Hey Black Girl
If life had a manual.
Taffy Mazhara | @thelionesstaffy
If life had a manual, the first thing I would ask for would be a guide for this thing that is misunderstood by many but understood by a few, love. Yes, I said it, love. It’s been a
pretty good 20 years of my life and I have learned the hardest lessons that have really brought out the best of me. I remember being in love or should I say having my first crush at age 13. Fresh out of the primary, new in high school, and living in a fantasy I created. I had everything planned out and every moment felt like heaven. I started dating later on as I finished high school and carried on to University, though we were in separate countries, I mean continents. The butterflies were still there, long calls and messages with every word striking a pose.
My life revolved around him. He was all I knew and I always imagined being with him forever and ever. We were goals in many eyes and we loved life. Fast forward into reality. University had my head going crazy and I was loving it. Mind you, I never went on any outing with my friends back home, I repeat NEVER. Here I was, having all the freedom I waited 17 years for and it was right there, at my fingertips. No parents, no familiar faces with the exception of 2 people I knew. I had many plans, clubbing was definitely number one, followed by house parties. Church was totally out of the list. I wanted to be wild, live carefree and planned to get a tattoo. I had a chance to start my life over, to be who I wanted with no one tapping my shoulder and slowing me down. I made a few friends, had my first ear piercing, I was just getting started. Top it off with a purple mohawk and life was exquisite. My adrenaline was consistently high and I thought I finally found a place that I fit in. Academically, I’m doing okay, but I planned to change programs because I was so confused if I was even doing the right program, but after so much conviction, I let it be.
Relationship wise, I was killing it, until my eyes started falling on some new grounds. They seemed safe from afar, dinner dates, chats, walks, and all that lovely Dovey stuff. I finally found someone to share my experiences, deepest fears, visions, and joy. It all seemed picture-perfect, we were happy and life was great. As the semesters progressed, I found myself in several relationships, or should I say situationships. I lost myself, thinking I would find true happiness as long as I had the new guy, Jason next to me. I tried to be positive through a happy demeanor but deep down I knew I was still sad. I had set standards and nearly broke all of them out of desperation. I wanted to be seen as cool by people who now I know didn’t care about me.

Source: Pinterest.ca
The truth hurts, I had to face it, I was broken. It was ugly, and I was still dating my so- called Highschool sweetheart, Timothy. I was in a mess. I had been lying, cheating, I couldn’t take it anymore. I had been intoxicated with guilt and shame, now I was blotted. One morning as I was talking to Timothy, I decided to spill the whole truth, I had meditated about it for a few months and I thought I was ready to move on.
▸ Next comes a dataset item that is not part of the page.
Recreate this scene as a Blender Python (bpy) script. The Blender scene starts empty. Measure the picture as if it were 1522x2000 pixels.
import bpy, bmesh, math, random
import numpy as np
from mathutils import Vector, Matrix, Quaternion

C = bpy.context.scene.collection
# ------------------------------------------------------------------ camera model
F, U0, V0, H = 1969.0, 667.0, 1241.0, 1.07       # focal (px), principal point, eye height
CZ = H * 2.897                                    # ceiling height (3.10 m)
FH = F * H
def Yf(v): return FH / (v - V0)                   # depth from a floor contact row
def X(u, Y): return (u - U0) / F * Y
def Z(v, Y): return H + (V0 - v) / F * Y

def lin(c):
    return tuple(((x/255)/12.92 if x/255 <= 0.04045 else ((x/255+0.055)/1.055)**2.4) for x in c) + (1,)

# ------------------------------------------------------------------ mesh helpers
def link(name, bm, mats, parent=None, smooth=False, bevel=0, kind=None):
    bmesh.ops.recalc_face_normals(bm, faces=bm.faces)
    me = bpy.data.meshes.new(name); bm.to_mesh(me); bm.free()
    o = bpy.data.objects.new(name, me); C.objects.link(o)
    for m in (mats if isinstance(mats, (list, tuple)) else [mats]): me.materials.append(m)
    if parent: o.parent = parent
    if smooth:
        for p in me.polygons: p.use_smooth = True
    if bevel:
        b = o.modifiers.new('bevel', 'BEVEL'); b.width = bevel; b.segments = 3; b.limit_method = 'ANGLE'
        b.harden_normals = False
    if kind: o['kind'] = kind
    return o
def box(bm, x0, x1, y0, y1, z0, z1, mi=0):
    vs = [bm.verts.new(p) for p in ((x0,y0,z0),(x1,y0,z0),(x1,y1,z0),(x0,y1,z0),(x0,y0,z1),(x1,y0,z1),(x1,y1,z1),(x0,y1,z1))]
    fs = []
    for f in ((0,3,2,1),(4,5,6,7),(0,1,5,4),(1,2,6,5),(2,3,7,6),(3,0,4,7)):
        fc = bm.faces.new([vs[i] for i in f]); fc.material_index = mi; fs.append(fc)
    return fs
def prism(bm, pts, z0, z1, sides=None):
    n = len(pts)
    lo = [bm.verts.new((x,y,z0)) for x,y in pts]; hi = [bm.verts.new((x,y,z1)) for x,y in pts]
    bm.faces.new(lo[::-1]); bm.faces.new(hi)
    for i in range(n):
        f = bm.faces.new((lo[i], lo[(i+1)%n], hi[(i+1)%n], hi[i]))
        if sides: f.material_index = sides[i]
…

It had been so easy with Jason. I could hear the birds chirping, my heart racing, as I played a soft, worship instrumental to soothe the pain. Like the dying minutes of a football match, anything can happen. Well, I could feel my relationship dying.
With every word, we slowly drifted away and it could no longer be an us. We were left just being by ourselves once again. The pain was that of a dagger, I cried more tears than I did at my father’s funeral. I knew I had messed up, I was heartless and all I could do is slam my hands to the wall and wonder how did I walk into this valley of the shadow of death? As weeks went by I had to announce to close friends and family the news but despite their comforting words, they couldn’t penetrate into the brick wall I had built around my heart. I became bitter, I hated myself and the thought of suicide roamed around me. Life felt like it was at a halt. My academics dropped drastically, I was starting to look like a stick and my African buttocks faded away. My spiritual life declined and my friendships were on thin ice.
I started off by saying I wish life had a guide for a thing called LOVE. I went on a journey of self-discovery when I admitted I wasn’t okay. I went on a journey of brokenness to wholeness. As I share my story, I want you to understand to love yourself first, admire yourself, know your worth, and have character. With the bits of my story I left out, I want you to fill in the gaps with making the right decisions, and when you see yourself walking into the valley of the shadow of death, close your eyes, take a deep breathe and walk back and if you are in it already walkout. If you gotta run, run as far as you can and allow yourself to pave a path of greatness. A life filled with life lessons and guilt-free, a life that one day when you’re old you will sit on your favorite rocking chair and tell the story of how you choose to redefine every step and every thought. You will share how you walked boldly despite the judgment you encountered along the way. You will tell your story boldly, with all the mixed emotions but joy and laughter will dominate. This experience inspired me to create a movement called Redefine Woman, moving from brokenness to wholeness. I hope my words can inspire someone out there leaving you with peace, joy, and happiness.